**Given problem**
Starting with the first line of the data below, copy each line up to and including the one containing "C = scene.collection". Pictures stay out.

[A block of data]
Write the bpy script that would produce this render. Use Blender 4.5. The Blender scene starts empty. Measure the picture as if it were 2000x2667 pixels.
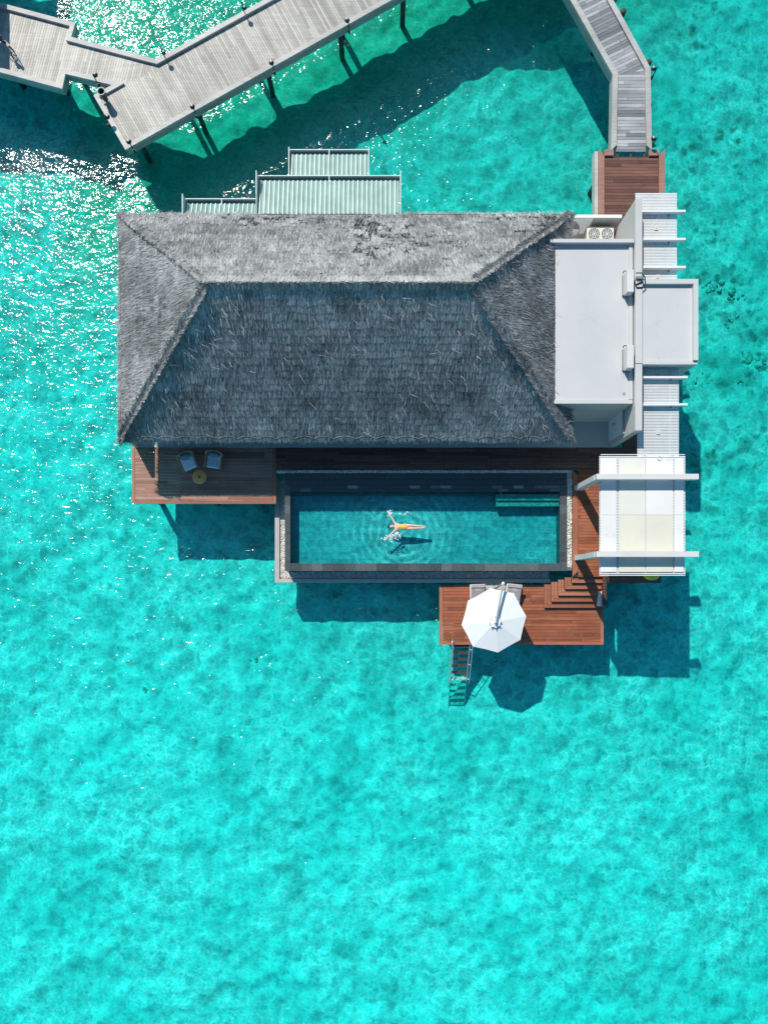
import bpy, bmesh, math, random
import numpy as np
from mathutils import Vector, Matrix
R = math.radians
rng = np.random.default_rng(7)
random.seed(11)
scene = bpy.context.scene
C = scene.collection

# ------------------------------------------------------------------ survey frame
H = 36.7            # camera height above the lagoon
FPX = 1900.0        # focal length in survey units
def S(z): return (H - z) / FPX
def X(px, z): return (px - 1000.0) * S(z)
def Y(py, z): return (1540.0 - py) * S(z)
def P2(px, py, z): return (X(px, z), Y(py, z))
def P3(px, py, z): return Vector((X(px, z), Y(py, z), z))

ZW, ZB = 0.0, -0.85            # water surface, lagoon bed
ZU, ZL = 2.15, 1.25            # upper decks, lower swim deck
EAVE, RIDGE = 4.58, 9.12

# ------------------------------------------------------------------ materials
def new_mat(name):
    m = bpy.data.materials.new(name); m.use_nodes = True
    nt = m.node_tree; nt.nodes.clear()
    return m, nt
def nd(nt, t, **kw):
    n = nt.nodes.new(t)
    for k, v in kw.items():
        if k.startswith('i_'):
            n.inputs[k[2:].replace('_', ' ')].default_value = v
        else: setattr(n, k, v)
    return n
def ramp(nt, src, stops):
    r = nt.nodes.new('ShaderNodeValToRGB')
    e = r.color_ramp.elements
    while len(e) < len(stops): e.new(0.5)
    for i, (p, c) in enumerate(stops):
        e[i].position = p
        e[i].color = (c, c, c, 1) if isinstance(c, (int, float)) else (*c, 1)
    nt.links.new(src, r.inputs[0])
    return r.outputs[0]
def mixc(nt, a, b, f, bt='MIX'):
    m = nt.nodes.new('ShaderNodeMix'); m.data_type = 'RGBA'; m.blend_type = bt
    for sock, v in ((m.inputs[0], f), (m.inputs[6], a), (m.inputs[7], b)):
        if hasattr(v, 'is_output'): nt.links.new(v, sock)
        elif isinstance(v, (int, float)): sock.default_value = v
        else: sock.default_value = (*v, 1)
    return m.outputs[2]
def mth(nt, op, a, b=0.0, c=None):
    m = nt.nodes.new('ShaderNodeMath'); m.operation = op
    vals = [a, b] + ([c] if c is not None else [])
    for i, v in enumerate(vals):
        if hasattr(v, 'is_output'): nt.links.new(v, m.inputs[i])
        else: m.inputs[i].default_value = v
    return m.outputs[0]
def noise(nt, co, scale, detail=4, rough=0.55, dist=0.0):
    n = nd(nt, 'ShaderNodeTexNoise'); n.inputs['Scale'].default_value = scale
    n.inputs['Detail'].default_value = detail; n.inputs['Roughness'].default_value = rough
    n.inputs['Distortion'].default_value = dist
    if co is not None: nt.links.new(co, n.inputs['Vector'])
    return n
def pos(nt, scale=(1, 1, 1), rot=0.0):
    g = nd(nt, 'ShaderNodeNewGeometry')
    m = nd(nt, 'ShaderNodeMapping')
    m.inputs['Scale'].default_value = scale; m.inputs['Rotation'].default_value = (0, 0, rot)
    nt.links.new(g.outputs['Position'], m.inputs['Vector'])
    return m.outputs['Vector']
def finish(nt, col, rough=0.6, bump=None, bdist=0.01, spec=0.5, metal=0.0, bstr=1.0):
    p = nd(nt, 'ShaderNodeBsdfPrincipled'); o = nd(nt, 'ShaderNodeOutputMaterial')
    if hasattr(col, 'is_output'): nt.links.new(col, p.inputs['Base Color'])
    else: p.inputs['Base Color'].default_value = (*col, 1)
    if hasattr(rough, 'is_output'): nt.links.new(rough, p.inputs['Roughness'])
    else: p.inputs['Roughness'].default_value = rough
    p.inputs['Specular IOR Level'].default_value = spec
    p.inputs['Metallic'].default_value = metal
    if bump is not None:
        b = nd(nt, 'ShaderNodeBump'); b.inputs['Distance'].default_value = bdist
        b.inputs['Strength'].default_value = bstr
        nt.links.new(bump, b.inputs['Height']); nt.links.new(b.outputs['Normal'], p.inputs['Normal'])
    nt.links.new(p.outputs[0], o.inputs['Surface'])
    return p
def attr(nt, name='rnd'):
    a = nd(nt, 'ShaderNodeAttribute'); a.attribute_name = name
    return a.outputs['Fac']

def mat_plain(name, col, rough=0.6, var=0.12, scale=3.0, spec=0.5, metal=0.0, grain=0.0):
    m, nt = new_mat(name)
    n = noise(nt, pos(nt), scale, 5)
    lo = tuple(c * (1 - var) for c in col); hi = tuple(min(1, c * (1 + var)) for c in col)
    c = ramp(nt, n.outputs['Fac'], [(0.3, lo), (0.7, hi)])
    bmp = None
    if grain:
        bmp = noise(nt, pos(nt), 60, 2).outputs['Fac']
    finish(nt, c, rough, bmp, grain, spec, metal)
    return m
def mat_wood(name, dark, mid, light, ang=0.0, rough=0.55, stain=None, stainamt=0.5):
    """boards: tone per board from the rnd attribute, grain along the board, large worn patches"""
    m, nt = new_mat(name)
    a = attr(nt)
    base = ramp(nt, a, [(0.0, dark), (0.5, mid), (1.0, light)])
    g = noise(nt, pos(nt, (1.2, 28, 1), -ang), 1.0, 6, 0.6)
    gr = ramp(nt, g.outputs['Fac'], [(0.30, 0.72), (0.70, 1.12)])
    c = mixc(nt, base, gr, 1.0, 'MULTIPLY')
    big = noise(nt, pos(nt), 0.55, 4, 0.6)
    bw = ramp(nt, big.outputs['Fac'], [(0.35, 0.80), (0.65, 1.10)])
    c = mixc(nt, c, bw, 1.0, 'MULTIPLY')
    if stain:
        s = noise(nt, pos(nt), 1.7, 5, 0.65)
        sf = ramp(nt, s.outputs['Fac'], [(0.52, 0.0), (0.72, stainamt)])
        c = mixc(nt, c, stain, sf)
    finish(nt, c, rough, g.outputs['Fac'], 0.004, 0.4)
    return m

M = {}
M['grey_wood'] = mat_wood('weathered_grey_wood', (.34, .315, .28), (.48, .445, .395), (.57, .53, .475), R(61), 0.5)
M['grey_wood2'] = mat_wood('cool_grey_wood', (.19, .195, .205), (.33, .335, .345), (.50, .50, .505), 0.0, 0.55)
M['kerb_wood'] = mat_wood('pale_kerb_wood', (.46, .44, .405), (.52, .495, .46), (.57, .545, .51), 0.0, 0.55)
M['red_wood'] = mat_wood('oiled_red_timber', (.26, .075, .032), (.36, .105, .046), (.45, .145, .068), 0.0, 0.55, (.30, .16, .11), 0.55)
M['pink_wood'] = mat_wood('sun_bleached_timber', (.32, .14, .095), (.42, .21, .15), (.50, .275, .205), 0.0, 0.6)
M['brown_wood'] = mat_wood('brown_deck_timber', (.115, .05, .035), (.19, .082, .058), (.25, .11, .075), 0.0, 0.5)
M['trim_wood'] = mat_wood('deck_trim_timber', (.36, .125, .065), (.42, .155, .085), (.48, .19, .11), 0.0, 0.55)
M['trim_brown'] = mat_wood('brown_trim_timber', (.34, .17, .125), (.40, .205, .15), (.45, .24, .18), 0.0, 0.55)
M['dark_wood'] = mat_plain('dark_joist_timber', (.05, .042, .036), 0.7)
M['pile'] = mat_plain('wet_concrete_pile', (.055, .065, .05), 0.8, 0.35, 2.0)
M['fascia'] = mat_plain('fascia_board', (.34, .35, .34), 0.6, 0.15, 1.5)
M['render_white'] = mat_plain('white_roof_membrane', (.56, .565, .57), 0.6, 0.05, 0.6)
def m_roof(name, col):
    m, nt = new_mat(name); p = pos(nt)
    c = ramp(nt, noise(nt, p, .5, 5, .6).outputs['Fac'], [(.3, tuple(v * .94 for v in col)), (.7, tuple(v * 1.04 for v in col))])
    st = ramp(nt, noise(nt, p, 1.1, 7, .72, .6).outputs['Fac'], [(.60, 0.0), (.74, .42)])
    c = mixc(nt, c, (.30, .30, .29), st)
    fl = ramp(nt, noise(nt, pos(nt, (6, 1.2, 1)), 1.0, 5, .7).outputs['Fac'], [(.62, 0.0), (.78, .25)])
    c = mixc(nt, c, (.36, .35, .33), fl)
    finish(nt, c, .6)
    return m
M['render_white'] = m_roof('white_roof_membrane', (.57, .565, .555))
M['render_wall'] = mat_plain('painted_render', (.55, .53, .50), 0.7, 0.05, 0.8)
M['slab'] = mat_plain('pale_stone_floor', (.50, .49, .47), 0.6, 0.08, 0.9)
M['white_paint'] = mat_plain('white_painted_steel', (.78, .78, .775), 0.45, 0.03, 2.0)
M['beam_paint'] = mat_plain('off_white_beam', (.66, .64, .61), 0.55, 0.05, 1.2)
M['panel_white'] = m_roof('white_canopy_panel', (.78, .76, .725))
M['panel_cream'] = mat_plain('cream_canopy_panel', (.70, .665, .55), 0.5, 0.05, 0.8)
M['door'] = mat_plain('door_panel', (.78, .82, .83), 0.4, 0.03)
M['glass_dark'] = mat_plain('tinted_glass', (.03, .045, .05), 0.08, 0.1)
M['plaque'] = mat_plain('door_plaque', (.80, .72, .70), 0.5, 0.03)
M['ink'] = mat_plain('dark_lettering', (.03, .04, .06), 0.5, 0.03)
M['black'] = mat_plain('black_metal', (.025, .025, .027), 0.45, 0.2)
M['rubber'] = mat_plain('black_rubber', (.02, .02, .022), 0.7, 0.2)
M['steel'] = mat_plain('brushed_steel', (.62, .63, .64), 0.3, 0.06, 4, 0.5, 0.6)
M['lens'] = mat_plain('frosted_lens', (.62, .56, .53), 0.4, 0.05)
M['bin_body'] = mat_plain('bin_dark_green', (.05, .065, .06), 0.55, 0.2)
M['bin_rim'] = mat_plain('bin_pale_rim', (.52, .54, .52), 0.5, 0.1)
M['pebble'] = None
M['coping'] = None
M['skin'] = mat_plain('skin', (.78, .50, .40), 0.5, 0.05, 9)
M['swimsuit'] = mat_plain('yellow_swimsuit', (.85, .48, .03), 0.6, 0.06, 20)
M['hair'] = mat_plain('dark_wet_hair', (.03, .02, .016), 0.35, 0.2)
M['umbrella'] = mat_plain('white_umbrella_fabric', (.80, .80, .795), 0.8, 0.02, 3)
M['cushion'] = mat_plain('mauve_grey_cushion', (.42, .345, .34), 0.9, 0.08, 12)
M['pillow'] = mat_plain('mauve_headrest_fabric', (.50, .42, .41), 0.9, 0.08, 12)
M['mono'] = mat_plain('woven_monogram', (.62, .57, .56), 0.9, 0.05)
M['seat_fabric'] = mat_plain('pale_seat_fabric', (.86, .88, .90), 0.9, 0.05, 14)
M['blue_fabric'] = mat_plain('slate_blue_fabric', (.16, .22, .31), 0.9, 0.12, 14)
M['cane'] = mat_plain('teak_chair_frame', (.46, .30, .15), 0.6, 0.15, 8)
M['weave'] = mat_plain('pale_rope_weave', (.66, .64, .58), 0.8, 0.1, 12)
M['table_top'] = mat_plain('golden_teak_top', (.92, .36, .09), 0.5, 0.12, 7)
M['yellow'] = mat_plain('yellow_pouf_fabric', (.95, .72, .03), 0.7, 0.12, 6)
M['base_stone'] = mat_plain('umbrella_base_stone', (.50, .50, .44), 0.7, 0.08, 5)
M['tank'] = mat_plain('beige_tank', (.52, .43, .39), 0.6, 0.06, 3)
M['ac_case'] = mat_plain('cream_ac_casing', (.74, .70, .58), 0.5, 0.05, 3)
M['ac_dark'] = mat_plain('ac_fan_dark', (.20, .19, .17), 0.6, 0.1)  # one dark tone for the fan discs
M['cable'] = mat_plain('dark_cable', (.03, .03, .03), 0.6, 0.1)

M['gutter'] = mat_plain('green_grey_gutter', (.16, .24, .25), 0.5, 0.1)
M['gutter_edge'] = mat_plain('pale_gutter_lip', (.62, .70, .66), 0.5, 0.05)

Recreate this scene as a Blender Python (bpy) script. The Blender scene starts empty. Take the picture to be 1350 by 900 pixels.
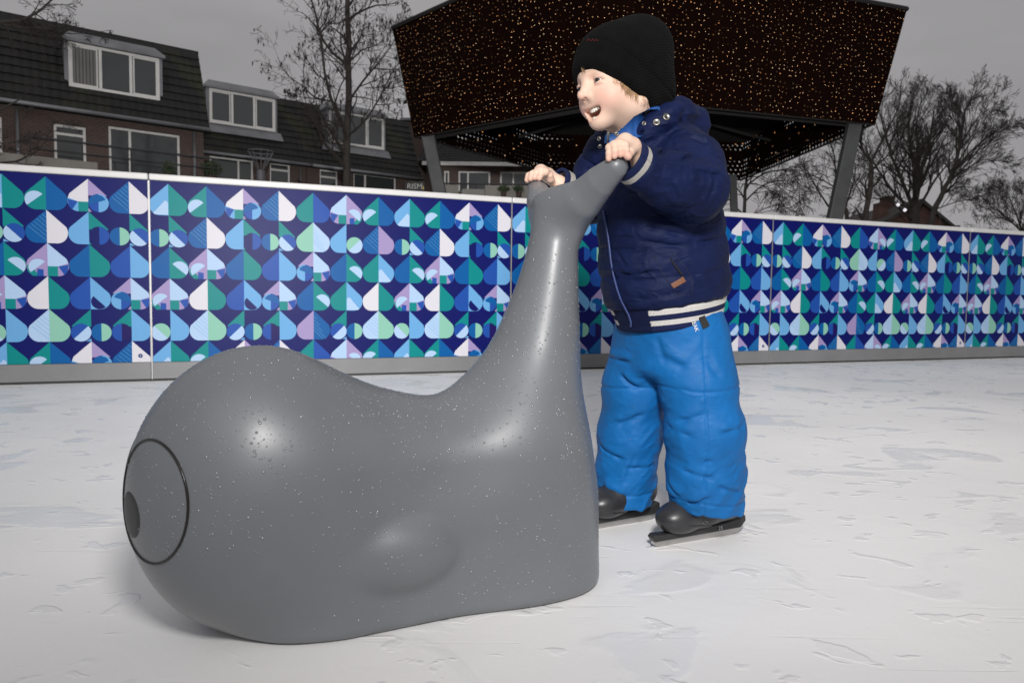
import bpy, bmesh, math, random
import numpy as np
from mathutils import Vector, Matrix
C = bpy.context.scene.collection
R_ = math.radians

# ------------------------------------------------------------------ camera, sky, light
FPX = 938.0                      # focal length in pixels of the 1350 px wide photograph
CAM = np.array([0.0, 0.0, 0.49])
PITCH, ROLL = R_(3.6), 0.0130
f_ = np.array([0, math.cos(PITCH), -math.sin(PITCH)])
u0 = np.array([0, math.sin(PITCH), math.cos(PITCH)]); r0 = np.array([1.0, 0, 0])
r_ = r0*math.cos(ROLL)+u0*math.sin(ROLL); u_ = -r0*math.sin(ROLL)+u0*math.cos(ROLL)
cd = bpy.data.cameras.new('camera'); cam = bpy.data.objects.new('camera', cd); C.objects.link(cam)
cam.matrix_world = Matrix(((r_[0], u_[0], -f_[0], CAM[0]), (r_[1], u_[1], -f_[1], CAM[1]), (r_[2], u_[2], -f_[2], CAM[2]), (0, 0, 0, 1)))
cd.sensor_width = 36; cd.lens = FPX/1350*36; cd.dof.use_dof = True; cd.dof.focus_distance = 1.45; cd.dof.aperture_fstop = 9.0
cd.clip_start = 0.02; cd.clip_end = 2000
sc = bpy.context.scene; sc.camera = cam
sc.view_settings.view_transform = 'Standard'; sc.view_settings.look = 'None'
sc.view_settings.exposure = 0; sc.view_settings.gamma = 1; sc.view_settings.use_curve_mapping = False

SUN_EL, SUN_AZ = R_(50), R_(200)
w = bpy.data.worlds.new('World'); sc.world = w; w.use_nodes = True
nt = w.node_tree; nt.nodes.clear()
def N(t, typ, **kw):
    n = t.nodes.new(typ)
    for k, v in kw.items():
        if k.startswith('i_'):
            n.inputs[k[2:].replace('_', ' ')].default_value = v
        else: setattr(n, k, v)
    return n
out = N(nt, 'ShaderNodeOutputWorld'); bg = N(nt, 'ShaderNodeBackground')
sky = N(nt, 'ShaderNodeTexSky', sky_type='NISHITA', sun_disc=False, sun_elevation=SUN_EL, sun_rotation=SUN_AZ, dust_density=4.0)
bw = N(nt, 'ShaderNodeRGBToBW'); nt.links.new(sky.outputs[0], bw.inputs[0])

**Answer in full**
Write the bpy script that would produce this render. Use Blender 4.5. The Blender scene starts empty. Measure the picture as if it were 2000x2667 pixels.
import bpy, bmesh, math, random
import numpy as np
from mathutils import Vector, Matrix
R = math.radians
rng = np.random.default_rng(7)
random.seed(11)
scene = bpy.context.scene
C = scene.collection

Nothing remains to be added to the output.